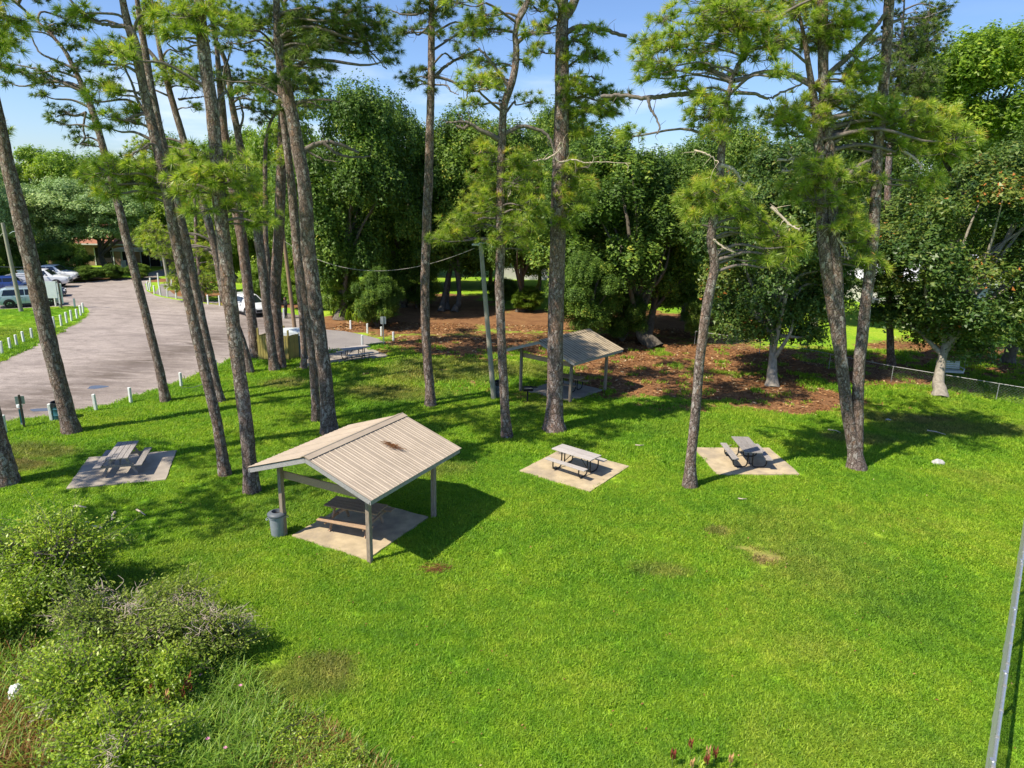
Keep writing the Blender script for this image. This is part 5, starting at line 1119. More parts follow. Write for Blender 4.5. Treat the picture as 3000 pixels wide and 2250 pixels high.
pine('forked pine with bare pale limbs beside the light pole', (1095, 945), [(1092, 900), (1088, 830), (1084, 750), (1081, 680), (1079, 620), (1081, 540), (1081, 480), (1081, 400), (1083, 333), (1085, 293), (1086, 260), (1090, 225), (1100, 195), (1109, 165), (1114, 133), (1115, 100), (1113, 75), (1120, 45), (1135, 18), (1148, -20)], (30, 18, 13),
     [(1040, 30, 34, 24), (1015, 70, 26, 20), (1055, 65, 28, 20), (1060, 135, 34, 16), (1040, 182, 36, 22), (1020, 222, 22, 14), (1070, 170, 26, 18), (1140, 130, 24, 16), (1150, 70, 22, 16), (1040, 325, 22, 16), (1058, 345, 28, 22), (1045, 378, 26, 20), (1070, 400, 26, 24), (1035, 425, 26, 20), (1060, 440, 28, 22), (1010, 458, 26, 18), (985, 485, 32, 20), (960, 512, 26, 18), (940, 515, 14, 10), (1000, 510, 26, 16), (1035, 490, 26, 18), (1110, 342, 24, 18), (1132, 355, 26, 22), (1118, 395, 28, 24), (1148, 400, 24, 22), (1140, 440, 28, 24), (1105, 440, 26, 22), (1165, 450, 22, 20), (1120, 485, 28, 20), (1150, 500, 28, 22), (1085, 475, 24, 20), (1110, 520, 26, 18), (1065, 520, 22, 16), (1145, 535, 20, 14)],
     [([(1083, 305), (1062, 292), (1040, 282), (1020, 270), (1000, 263), (962, 265)], 11, 4), ([(1016, 268), (1000, 278), (985, 270)], 8, 4), ([(1089, 290), (1108, 280), (1128, 273), (1155, 278), (1178, 288), (1190, 305), (1198, 325), (1195, 342)], 9, 4), ([(1100, 190), (1085, 165), (1065, 140), (1050, 120), (1035, 105)], 8, 4), ([(1115, 95), (1135, 78), (1160, 70), (1195, 72)], 8, 4), ([(1113, 70), (1118, 40), (1128, 20), (1140, 0)], 9, 6), ([(1078, 470), (1060, 472), (1045, 470), (1032, 475)], 5, 2)],
     [([(1196, 335), (1178, 345), (1165, 345), (1155, 350)], 4, 2), ([(1196, 335), (1215, 318), (1210, 308), (1205, 320)], 3, 1.5), ([(1198, 340), (1210, 350), (1240, 345), (1265, 352), (1290, 350), (1360, 352)], 4, 1.5), ([(1098, 425), (1103, 415), (1098, 405)], 3, 1.5)], seed=16, top=20, auto=4)
pine('thickest pine in the middle, in front of the far shelter roof', (1197, 930), [(1198, 880), (1199, 816), (1200, 716), (1201, 660), (1203, 600), (1204, 550), (1206, 480), (1208, 410), (1211, 333), (1213, 260), (1214, 200), (1214, 140), (1214, 83), (1216, 40), (1217, 0), (1215, -40)], (54, 32, 26),
     [(1180, 60, 22, 18), (1195, 25, 26, 18), (1250, 85, 26, 16), (1270, 120, 22, 16), (1240, 130, 22, 16), (1165, 110, 20, 14), (1235, 178, 24, 20), (1262, 190, 26, 22), (1228, 205, 22, 20), (1290, 195, 34, 24), (1275, 235, 34, 26), (1245, 245, 28, 24), (1310, 235, 28, 24), (1265, 280, 28, 24), (1240, 285, 22, 18), (1335, 215, 22, 16), (1225, 235, 20, 18), (1245, 350, 24, 22), (1265, 370, 20, 20), (1232, 382, 26, 24), (1255, 405, 24, 20), (1222, 420, 26, 22), (1240, 445, 24, 20), (1210, 455, 24, 18), (1225, 480, 24, 18), (1200, 480, 18, 14), (1262, 435, 18, 16), (1215, 505, 18, 12)],
     [([(1216, 75), (1237, 63), (1257, 57), (1300, 63), (1354, 80)], 11, 6), ([(1238, 85), (1255, 90), (1270, 105), (1278, 135)], 5, 2), ([(1212, 190), (1240, 172), (1270, 165), (1300, 175)], 7, 3), ([(1210, 400), (1230, 380), (1250, 365), (1270, 362)], 6, 2)], seed=17, top=21, auto=5, mat='bark_red', forks=[([(1217, 40), (1232, 20), (1245, -10), (1252, -50)], 18, 14)])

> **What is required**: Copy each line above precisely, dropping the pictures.

> **Solution for this problem**:
Keep writing the Blender script for this image. This is part 5, starting at line 1119. More parts follow. Write for Blender 4.5. Treat the picture as 3000 pixels wide and 2250 pixels high.
pine('forked pine with bare pale limbs beside the light pole', (1095, 945), [(1092, 900), (1088, 830), (1084, 750), (1081, 680), (1079, 620), (1081, 540), (1081, 480), (1081, 400), (1083, 333), (1085, 293), (1086, 260), (1090, 225), (1100, 195), (1109, 165), (1114, 133), (1115, 100), (1113, 75), (1120, 45), (1135, 18), (1148, -20)], (30, 18, 13),
     [(1040, 30, 34, 24), (1015, 70, 26, 20), (1055, 65, 28, 20), (1060, 135, 34, 16), (1040, 182, 36, 22), (1020, 222, 22, 14), (1070, 170, 26, 18), (1140, 130, 24, 16), (1150, 70, 22, 16), (1040, 325, 22, 16), (1058, 345, 28, 22), (1045, 378, 26, 20), (1070, 400, 26, 24), (1035, 425, 26, 20), (1060, 440, 28, 22), (1010, 458, 26, 18), (985, 485, 32, 20), (960, 512, 26, 18), (940, 515, 14, 10), (1000, 510, 26, 16), (1035, 490, 26, 18), (1110, 342, 24, 18), (1132, 355, 26, 22), (1118, 395, 28, 24), (1148, 400, 24, 22), (1140, 440, 28, 24), (1105, 440, 26, 22), (1165, 450, 22, 20), (1120, 485, 28, 20), (1150, 500, 28, 22), (1085, 475, 24, 20), (1110, 520, 26, 18), (1065, 520, 22, 16), (1145, 535, 20, 14)],
     [([(1083, 305), (1062, 292), (1040, 282), (1020, 270), (1000, 263), (962, 265)], 11, 4), ([(1016, 268), (1000, 278), (985, 270)], 8, 4), ([(1089, 290), (1108, 280), (1128, 273), (1155, 278), (1178, 288), (1190, 305), (1198, 325), (1195, 342)], 9, 4), ([(1100, 190), (1085, 165), (1065, 140), (1050, 120), (1035, 105)], 8, 4), ([(1115, 95), (1135, 78), (1160, 70), (1195, 72)], 8, 4), ([(1113, 70), (1118, 40), (1128, 20), (1140, 0)], 9, 6), ([(1078, 470), (1060, 472), (1045, 470), (1032, 475)], 5, 2)],
     [([(1196, 335), (1178, 345), (1165, 345), (1155, 350)], 4, 2), ([(1196, 335), (1215, 318), (1210, 308), (1205, 320)], 3, 1.5), ([(1198, 340), (1210, 350), (1240, 345), (1265, 352), (1290, 350), (1360, 352)], 4, 1.5), ([(1098, 425), (1103, 415), (1098, 405)], 3, 1.5)], seed=16, top=20, auto=4)
pine('thickest pine in the middle, in front of the far shelter roof', (1197, 930), [(1198, 880), (1199, 816), (1200, 716), (1201, 660), (1203, 600), (1204, 550), (1206, 480), (1208, 410), (1211, 333), (1213, 260), (1214, 200), (1214, 140), (1214, 83), (1216, 40), (1217, 0), (1215, -40)], (54, 32, 26),
     [(1180, 60, 22, 18), (1195, 25, 26, 18), (1250, 85, 26, 16), (1270, 120, 22, 16), (1240, 130, 22, 16), (1165, 110, 20, 14), (1235, 178, 24, 20), (1262, 190, 26, 22), (1228, 205, 22, 20), (1290, 195, 34, 24), (1275, 235, 34, 26), (1245, 245, 28, 24), (1310, 235, 28, 24), (1265, 280, 28, 24), (1240, 285, 22, 18), (1335, 215, 22, 16), (1225, 235, 20, 18), (1245, 350, 24, 22), (1265, 370, 20, 20), (1232, 382, 26, 24), (1255, 405, 24, 20), (1222, 420, 26, 22), (1240, 445, 24, 20), (1210, 455, 24, 18), (1225, 480, 24, 18), (1200, 480, 18, 14), (1262, 435, 18, 16), (1215, 505, 18, 12)],
     [([(1216, 75), (1237, 63), (1257, 57), (1300, 63), (1354, 80)], 11, 6), ([(1238, 85), (1255, 90), (1270, 105), (1278, 135)], 5, 2), ([(1212, 190), (1240, 172), (1270, 165), (1300, 175)], 7, 3), ([(1210, 400), (1230, 380), (1250, 365), (1270, 362)], 6, 2)], seed=17, top=21, auto=5, mat='bark_red', forks=[([(1217, 40), (1232, 20), (1245, -10), (1252, -50)], 18, 14)])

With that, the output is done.